Courtesy of an assist from Marcus Smart (not pictured), Celtics center Kelly Olynyk (41) throws down a dunk over Milwaukee Bucks guard Rashad Vaughn (20) on Friday night at TD Garden.Barry Chin/Globe Staff/Globe Staff

Entering the Celtics’ game against the Bucks on Friday, Isaiah Thomas had led the team in scoring in 17 consecutive games, a franchise record. There had been stretches, as he hoisted 3-pointers and whirled through the lane for impossible layups, when it seemed as if the streak would carry on indefinitely.

But this night brought unusual stars and a lopsided score. So Thomas sat on the bench in the fourth quarter and watched as Tyler Zeller tied his career high with 26 points in Boston’s 124-109 win at TD Garden. Thomas finished with 20 points.

“I’m so mad at [Zeller],” Thomas said before flashing a wide smile. “No, no. I’m actually proud of him, because he just works so hard and he took advantage of his opportunity tonight. I’m proud of him having a good game like he did.”


Zeller said he was unaware of Thomas’s streak until it was relayed to him after the game.

“I think he’ll be happy with the way we won,” Zeller said. “I think he really just wants to win, and that’s what we love about him.”

The Celtics know that if they win the rest of their games they will be the No. 3 seed in the Eastern Conference playoffs. With the Heat’s loss to the Magic, Boston is now tied with the Hawks for third.

The Celtics play in Atlanta on Saturday night, kicking off a closing stretch that is guaranteed to include their first-round opponent, as they face the Hornets on Monday and the Heat in the season-finale on Wednesday.

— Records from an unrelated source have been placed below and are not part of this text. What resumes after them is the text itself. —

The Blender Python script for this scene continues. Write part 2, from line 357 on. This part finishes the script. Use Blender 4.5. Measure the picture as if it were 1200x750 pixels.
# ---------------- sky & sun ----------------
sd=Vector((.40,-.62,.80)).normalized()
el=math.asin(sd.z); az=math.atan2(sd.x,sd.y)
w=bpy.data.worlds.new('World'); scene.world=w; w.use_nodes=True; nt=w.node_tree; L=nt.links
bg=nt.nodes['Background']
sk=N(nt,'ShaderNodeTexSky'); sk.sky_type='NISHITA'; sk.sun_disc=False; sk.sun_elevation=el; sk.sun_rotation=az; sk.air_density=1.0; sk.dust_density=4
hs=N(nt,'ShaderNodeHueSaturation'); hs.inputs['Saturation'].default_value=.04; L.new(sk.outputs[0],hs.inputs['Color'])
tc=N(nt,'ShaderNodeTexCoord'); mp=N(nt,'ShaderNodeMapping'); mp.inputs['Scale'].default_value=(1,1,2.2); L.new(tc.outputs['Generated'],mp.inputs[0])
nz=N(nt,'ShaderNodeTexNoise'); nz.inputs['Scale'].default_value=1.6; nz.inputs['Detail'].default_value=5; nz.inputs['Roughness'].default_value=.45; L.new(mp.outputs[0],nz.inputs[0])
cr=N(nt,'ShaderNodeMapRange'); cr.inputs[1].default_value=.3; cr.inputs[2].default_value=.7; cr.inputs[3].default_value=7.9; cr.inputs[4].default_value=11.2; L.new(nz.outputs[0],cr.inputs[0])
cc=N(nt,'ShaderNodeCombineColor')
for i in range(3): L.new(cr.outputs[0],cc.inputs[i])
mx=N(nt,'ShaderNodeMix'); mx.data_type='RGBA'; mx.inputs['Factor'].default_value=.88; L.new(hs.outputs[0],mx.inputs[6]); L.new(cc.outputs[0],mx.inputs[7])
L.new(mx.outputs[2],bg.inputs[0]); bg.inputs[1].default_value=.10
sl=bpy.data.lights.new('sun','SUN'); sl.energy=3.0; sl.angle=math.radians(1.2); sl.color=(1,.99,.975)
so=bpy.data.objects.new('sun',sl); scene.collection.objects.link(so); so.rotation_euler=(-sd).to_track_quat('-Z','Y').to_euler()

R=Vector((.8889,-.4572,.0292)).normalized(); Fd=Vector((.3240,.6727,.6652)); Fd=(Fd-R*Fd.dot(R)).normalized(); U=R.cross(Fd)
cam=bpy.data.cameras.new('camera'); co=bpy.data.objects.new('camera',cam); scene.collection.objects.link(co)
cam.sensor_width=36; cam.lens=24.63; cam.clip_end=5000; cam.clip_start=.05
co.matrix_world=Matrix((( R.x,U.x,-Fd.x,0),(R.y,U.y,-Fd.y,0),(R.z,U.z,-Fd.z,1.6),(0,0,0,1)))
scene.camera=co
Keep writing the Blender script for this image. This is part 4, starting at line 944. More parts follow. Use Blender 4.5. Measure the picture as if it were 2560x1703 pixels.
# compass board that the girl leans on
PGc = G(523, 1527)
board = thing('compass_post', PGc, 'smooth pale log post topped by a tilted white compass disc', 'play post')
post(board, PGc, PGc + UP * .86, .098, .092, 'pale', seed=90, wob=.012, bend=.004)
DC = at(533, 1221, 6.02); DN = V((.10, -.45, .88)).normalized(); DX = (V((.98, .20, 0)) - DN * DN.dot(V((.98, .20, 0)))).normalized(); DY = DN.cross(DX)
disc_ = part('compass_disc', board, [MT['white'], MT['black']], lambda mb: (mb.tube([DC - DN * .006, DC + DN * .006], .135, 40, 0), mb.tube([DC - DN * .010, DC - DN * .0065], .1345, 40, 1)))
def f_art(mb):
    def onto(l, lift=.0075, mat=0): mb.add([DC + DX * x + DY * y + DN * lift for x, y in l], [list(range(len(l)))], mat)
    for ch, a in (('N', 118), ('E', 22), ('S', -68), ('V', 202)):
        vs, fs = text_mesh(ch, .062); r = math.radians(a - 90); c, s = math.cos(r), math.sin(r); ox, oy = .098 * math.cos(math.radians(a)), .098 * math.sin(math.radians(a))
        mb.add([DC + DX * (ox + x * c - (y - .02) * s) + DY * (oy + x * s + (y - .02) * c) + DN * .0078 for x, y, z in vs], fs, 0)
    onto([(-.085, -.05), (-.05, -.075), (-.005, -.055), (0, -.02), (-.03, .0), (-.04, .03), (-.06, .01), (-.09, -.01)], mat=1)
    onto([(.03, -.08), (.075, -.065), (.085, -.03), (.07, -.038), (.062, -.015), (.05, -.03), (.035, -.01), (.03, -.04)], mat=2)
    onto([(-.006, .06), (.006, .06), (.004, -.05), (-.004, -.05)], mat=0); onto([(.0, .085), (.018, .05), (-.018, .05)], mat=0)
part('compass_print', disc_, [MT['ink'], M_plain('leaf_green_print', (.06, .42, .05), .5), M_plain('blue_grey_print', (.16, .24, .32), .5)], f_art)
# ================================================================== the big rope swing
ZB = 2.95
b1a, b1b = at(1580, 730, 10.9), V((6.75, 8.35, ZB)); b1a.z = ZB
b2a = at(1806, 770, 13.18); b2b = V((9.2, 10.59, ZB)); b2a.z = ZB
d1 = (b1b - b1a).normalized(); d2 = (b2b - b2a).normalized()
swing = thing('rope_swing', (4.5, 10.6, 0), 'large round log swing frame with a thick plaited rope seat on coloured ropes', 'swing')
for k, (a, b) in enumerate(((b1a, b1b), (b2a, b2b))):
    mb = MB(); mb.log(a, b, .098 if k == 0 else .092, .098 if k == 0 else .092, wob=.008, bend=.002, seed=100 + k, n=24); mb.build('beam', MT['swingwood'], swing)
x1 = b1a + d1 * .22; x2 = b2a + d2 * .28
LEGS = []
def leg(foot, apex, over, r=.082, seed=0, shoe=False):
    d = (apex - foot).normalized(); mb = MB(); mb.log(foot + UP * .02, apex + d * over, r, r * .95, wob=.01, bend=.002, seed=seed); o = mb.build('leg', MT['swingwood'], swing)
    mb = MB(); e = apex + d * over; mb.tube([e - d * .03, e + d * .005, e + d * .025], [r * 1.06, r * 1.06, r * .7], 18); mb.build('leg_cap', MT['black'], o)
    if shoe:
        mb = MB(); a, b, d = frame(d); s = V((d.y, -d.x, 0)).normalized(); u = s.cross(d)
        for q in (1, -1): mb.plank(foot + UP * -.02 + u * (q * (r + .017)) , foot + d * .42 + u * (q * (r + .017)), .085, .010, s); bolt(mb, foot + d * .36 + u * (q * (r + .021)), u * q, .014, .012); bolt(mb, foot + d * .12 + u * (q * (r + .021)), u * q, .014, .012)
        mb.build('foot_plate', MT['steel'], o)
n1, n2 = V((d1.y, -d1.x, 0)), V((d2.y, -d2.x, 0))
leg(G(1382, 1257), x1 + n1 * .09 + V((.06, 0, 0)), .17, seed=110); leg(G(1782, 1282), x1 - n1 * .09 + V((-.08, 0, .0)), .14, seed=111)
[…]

“We have the opportunity to take it into our own hands, you know?” Evan Turner said.

Turner, who missed Wednesday’s game against the Pelicans with an eye abrasion, returned on Friday. So this was a rare game when the Celtics were whole, giving coach Brad Stevens plenty to work with as he hatched a plan to stop the Bucks.


Boston has had success using smaller, more-skilled lineups under Stevens, but against Milwaukee and its burly post players and its 6-foot-11 point guard, Giannis Antetokounmpo, some size was required. So in stepped Zeller, the 7-footer who was averaging just 11.9 minutes this season after averaging 21.1 last year.

As the Bucks looked to trap Boston’s guards and force them into quick decisions, Zeller continuously found space near the basket. The Celtics also looked to run with their big men. They finished the game with 70 points in the paint.

“You could tell they put emphasis on running our bigs, and that’s when they took control of the game,” Bucks coach Jason Kidd said. “We were playing uphill from that point. They continued to run in that second half. Their bigs just kept putting pressure on our bigs, and we couldn’t get back.”

Afterward, Zeller smiled and seemed almost surprised how easily he had been able to find openings.

“Somehow I just ended up wide open every time I caught it,” he said, “and just had to make a couple layups.”

The Celtics shot 56.4 percent from the field, scoring with little resistance for much of the game. They also had assists on 35 of their 44 baskets and forced 19 turnovers. Turner and Marcus Smart had 9 assists apiece off the bench. It turned out to be a breezy win that was so lopsided fans broke into a wave for a stretch in the second half.


Early in the game, though, the Bucks did not look like a team with nothing to play for. Milwaukee made 8 of its first 10 shots, and when Antetokounmpo hit his second 3-pointer with 3:09 left, the Bucks suddenly had a 30-19 edge. But the strong play did not last, and neither did the lead.

Both teams shot above 56 percent in the first half, and the Celtics went to the break with a 65-58 advantage.

Boston took control in the third quarter, shooting 58.8 percent from the field and holding the Bucks to 33.3 percent shooting. When Zeller threw down a dunk and then made a layup as he was fouled, the Celtics’ lead was stretched to 92-78.

Antetokounmpo, who had shredded Boston’s defense for 27 points through 2½ quarters, picked up his fifth foul with 4:27 left in the third. He went to the bench and did not score again, and Milwaukee struggled to find points without him.

“That was probably the best things that happened,” Stevens said.

Eight consecutive free throws gave the Celtics a 101-80 edge, their largest. The lead was not threatened after that, and Boston was able to rest its starters in the fourth quarter. That meant that Thomas’s streak was over, but it also meant another victory was imminent.